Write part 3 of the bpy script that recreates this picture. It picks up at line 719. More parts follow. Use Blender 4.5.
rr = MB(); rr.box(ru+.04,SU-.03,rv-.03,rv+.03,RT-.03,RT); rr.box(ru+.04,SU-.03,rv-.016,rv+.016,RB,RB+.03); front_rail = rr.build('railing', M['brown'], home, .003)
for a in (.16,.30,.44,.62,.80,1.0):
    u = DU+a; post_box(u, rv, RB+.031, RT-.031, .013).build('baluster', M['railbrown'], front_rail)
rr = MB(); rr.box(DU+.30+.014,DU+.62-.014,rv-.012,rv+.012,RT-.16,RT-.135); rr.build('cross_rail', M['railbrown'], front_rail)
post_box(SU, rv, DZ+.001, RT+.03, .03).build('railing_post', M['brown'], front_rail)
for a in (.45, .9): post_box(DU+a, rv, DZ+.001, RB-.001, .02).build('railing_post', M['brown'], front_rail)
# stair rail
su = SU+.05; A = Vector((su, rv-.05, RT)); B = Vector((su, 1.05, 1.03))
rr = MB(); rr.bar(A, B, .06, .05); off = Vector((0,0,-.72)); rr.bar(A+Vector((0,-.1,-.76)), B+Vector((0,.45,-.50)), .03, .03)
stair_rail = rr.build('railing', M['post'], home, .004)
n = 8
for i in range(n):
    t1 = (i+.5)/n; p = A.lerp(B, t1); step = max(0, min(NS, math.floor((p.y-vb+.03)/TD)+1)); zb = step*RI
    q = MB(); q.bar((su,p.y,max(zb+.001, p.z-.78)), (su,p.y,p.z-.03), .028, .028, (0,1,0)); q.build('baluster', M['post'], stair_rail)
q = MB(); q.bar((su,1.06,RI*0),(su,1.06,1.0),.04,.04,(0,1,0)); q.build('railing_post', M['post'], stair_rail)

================

**What to do:** Copy all the lines, exactly.

**Task result:**
Write part 3 of the bpy script that recreates this picture. It picks up at line 719. More parts follow. Use Blender 4.5.
rr = MB(); rr.box(ru+.04,SU-.03,rv-.03,rv+.03,RT-.03,RT); rr.box(ru+.04,SU-.03,rv-.016,rv+.016,RB,RB+.03); front_rail = rr.build('railing', M['brown'], home, .003)
for a in (.16,.30,.44,.62,.80,1.0):
    u = DU+a; post_box(u, rv, RB+.031, RT-.031, .013).build('baluster', M['railbrown'], front_rail)
rr = MB(); rr.box(DU+.30+.014,DU+.62-.014,rv-.012,rv+.012,RT-.16,RT-.135); rr.build('cross_rail', M['railbrown'], front_rail)
post_box(SU, rv, DZ+.001, RT+.03, .03).build('railing_post', M['brown'], front_rail)
for a in (.45, .9): post_box(DU+a, rv, DZ+.001, RB-.001, .02).build('railing_post', M['brown'], front_rail)
# stair rail
su = SU+.05; A = Vector((su, rv-.05, RT)); B = Vector((su, 1.05, 1.03))
rr = MB(); rr.bar(A, B, .06, .05); off = Vector((0,0,-.72)); rr.bar(A+Vector((0,-.1,-.76)), B+Vector((0,.45,-.50)), .03, .03)
stair_rail = rr.build('railing', M['post'], home, .004)
n = 8
for i in range(n):
    t1 = (i+.5)/n; p = A.lerp(B, t1); step = max(0, min(NS, math.floor((p.y-vb+.03)/TD)+1)); zb = step*RI
    q = MB(); q.bar((su,p.y,max(zb+.001, p.z-.78)), (su,p.y,p.z-.03), .028, .028, (0,1,0)); q.build('baluster', M['post'], stair_rail)
q = MB(); q.bar((su,1.06,RI*0),(su,1.06,1.0),.04,.04,(0,1,0)); q.build('railing_post', M['post'], stair_rail)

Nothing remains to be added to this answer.